It looks like Senator Harris has not taken Willie Brown’s advice on this. If the Biden campaign is announcing it, she must have agreed to the proposition.
NPR notes that Harris will be “the third woman — and first Black candidate — to be nominated for vice president by a major political party.” (Barack Obama, of course, was the candidate for president, not vice president. And Hillary Clinton — i.e., a woman — was likewise the candidate for president on the 2016 ticket.)
The two candidates will make a joint appearance in Wilmington, Delaware on Wednesday.
Will this presidential election be the most important in American history?
NPR’s treatment includes this formulaic reference: “Biden’s age, and the fact that the 77-year-old has repeatedly referred to himself as a ‘transitional’ candidate, will almost certainly place increased focus on the 55-year-old Harris as the likely future leader of the Democratic Party.”
Maybe readers with more imagination than I can seem to muster are able to ponder Harris as the future leader of the Democratic Party.

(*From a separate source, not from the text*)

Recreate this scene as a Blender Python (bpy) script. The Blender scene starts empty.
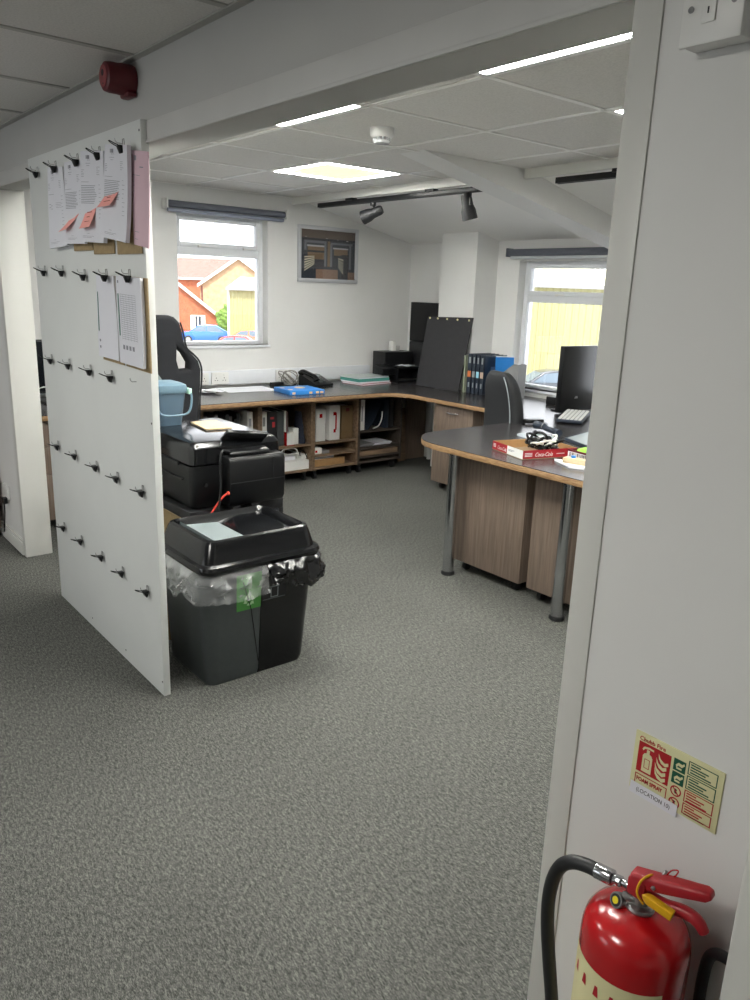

She choked in a confrontation with long-gone primary candidate Tulsi Gabbard, however, and hasn’t exactly conveyed gravitas at any point in the campaign so far. Her big debate moment to date was body-slamming Biden himself over court-ordered busing mandates in the 1970s, which he — along with virtually all of America — opposed, but which Harris apparently remembers with nostalgic longing.
Harris, a long-time prosecutor in California known by cynics for hackery and politicizing the tools of justice, brings basically one thing to the Biden candidacy: her demographic intersection. She’s a black female. (She’s a half Indian, half black-Jamaican female, born in the United States.) It seems doubtful that Harris herself will make much of a difference as a vote-getter in that regard: a year ago, almost to the day, polls had her down to pulling only 1% of the black vote.

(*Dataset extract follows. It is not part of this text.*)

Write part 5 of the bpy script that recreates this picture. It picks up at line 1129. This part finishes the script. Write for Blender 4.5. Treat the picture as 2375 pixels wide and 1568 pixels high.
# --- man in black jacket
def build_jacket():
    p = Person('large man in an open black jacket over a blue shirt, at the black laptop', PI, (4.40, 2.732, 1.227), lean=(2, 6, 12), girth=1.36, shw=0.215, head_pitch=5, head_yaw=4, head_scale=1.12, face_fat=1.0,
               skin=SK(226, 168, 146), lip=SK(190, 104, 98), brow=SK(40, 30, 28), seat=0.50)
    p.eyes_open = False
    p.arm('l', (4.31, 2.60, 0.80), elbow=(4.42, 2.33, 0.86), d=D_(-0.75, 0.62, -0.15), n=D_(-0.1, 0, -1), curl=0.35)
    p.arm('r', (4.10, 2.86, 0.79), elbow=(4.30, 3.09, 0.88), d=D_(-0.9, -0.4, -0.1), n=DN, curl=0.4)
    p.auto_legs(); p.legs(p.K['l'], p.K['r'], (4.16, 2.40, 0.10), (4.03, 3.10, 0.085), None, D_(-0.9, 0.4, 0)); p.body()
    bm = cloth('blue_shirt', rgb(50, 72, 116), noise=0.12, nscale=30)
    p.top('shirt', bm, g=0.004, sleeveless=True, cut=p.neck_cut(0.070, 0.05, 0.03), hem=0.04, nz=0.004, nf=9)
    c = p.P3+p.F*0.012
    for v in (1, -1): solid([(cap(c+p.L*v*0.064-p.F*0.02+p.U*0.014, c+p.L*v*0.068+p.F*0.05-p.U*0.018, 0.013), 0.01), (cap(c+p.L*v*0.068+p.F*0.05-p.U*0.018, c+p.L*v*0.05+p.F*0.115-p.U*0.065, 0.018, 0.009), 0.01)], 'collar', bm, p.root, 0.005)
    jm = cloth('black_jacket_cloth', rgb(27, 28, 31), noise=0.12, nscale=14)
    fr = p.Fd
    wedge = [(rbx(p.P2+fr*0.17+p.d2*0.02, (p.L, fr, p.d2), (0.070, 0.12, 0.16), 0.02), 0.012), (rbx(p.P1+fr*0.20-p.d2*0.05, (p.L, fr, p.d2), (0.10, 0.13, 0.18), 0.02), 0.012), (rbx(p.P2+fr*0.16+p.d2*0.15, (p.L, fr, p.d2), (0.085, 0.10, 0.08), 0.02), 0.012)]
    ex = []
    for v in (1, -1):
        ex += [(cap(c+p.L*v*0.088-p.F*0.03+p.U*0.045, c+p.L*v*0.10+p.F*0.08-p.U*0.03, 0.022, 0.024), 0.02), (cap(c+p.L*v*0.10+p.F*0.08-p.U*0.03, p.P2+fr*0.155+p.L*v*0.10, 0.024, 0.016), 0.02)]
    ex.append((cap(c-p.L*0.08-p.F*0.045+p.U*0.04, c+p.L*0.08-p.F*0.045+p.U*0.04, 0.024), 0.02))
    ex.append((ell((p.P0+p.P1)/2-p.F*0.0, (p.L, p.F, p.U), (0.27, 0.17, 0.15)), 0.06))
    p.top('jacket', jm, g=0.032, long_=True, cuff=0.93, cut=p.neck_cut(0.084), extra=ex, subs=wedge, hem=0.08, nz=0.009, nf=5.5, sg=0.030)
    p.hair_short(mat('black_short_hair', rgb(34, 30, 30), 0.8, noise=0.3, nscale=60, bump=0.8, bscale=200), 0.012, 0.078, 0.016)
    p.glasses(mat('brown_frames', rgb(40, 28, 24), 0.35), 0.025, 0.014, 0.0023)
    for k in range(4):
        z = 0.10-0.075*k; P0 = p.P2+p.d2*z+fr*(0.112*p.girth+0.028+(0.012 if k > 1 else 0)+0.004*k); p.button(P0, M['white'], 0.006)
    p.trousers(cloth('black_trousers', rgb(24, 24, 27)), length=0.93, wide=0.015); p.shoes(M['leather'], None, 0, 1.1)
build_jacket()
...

But a group of (left-wing) black leaders urged Biden on Monday to be sure to pick a black female, and he seems to have taken that mandate to heart.
I say “he,” but it’s evident to clear-eyed observers at this point that Joe Biden is a Trojan horse. He’s just the shell a hidden army of far-left radicals is using to insert its force-recon commandos into the White House. We have a pretty good idea which other high-profile names have a common policy agenda with that army, but to say those names — Sanders, AOC, the others in the Squad — is not to name the actual soldiers and unit commanders in it. Those nameless persons, like Antifa, play a Bolshevik-style role in which they remain in the shadows for the time being. They won’t be anxious to reveal who they are until a President Biden has consolidated their power for them.
It won’t be possible to stop the mainstream media from fatuously discussing Biden-Harris as if it’s a ticket with intrinsic political portent; i.e., as if we should study Biden and Harris to divine what a President Biden would do in office. But we voters need not constrain ourselves to take that blinkered view.
Barring one of 2020’s hallmark interruptions from the cosmos’s bag of tricks, the Biden-Harris ticket will open the divide further between what high-information Americans know is reality, and what the mainstream media proclaim it to be. We can look forward to three months of filtering out fictional-narrative nonsense from the media about what it means that Biden and Harris are running, and may get elected.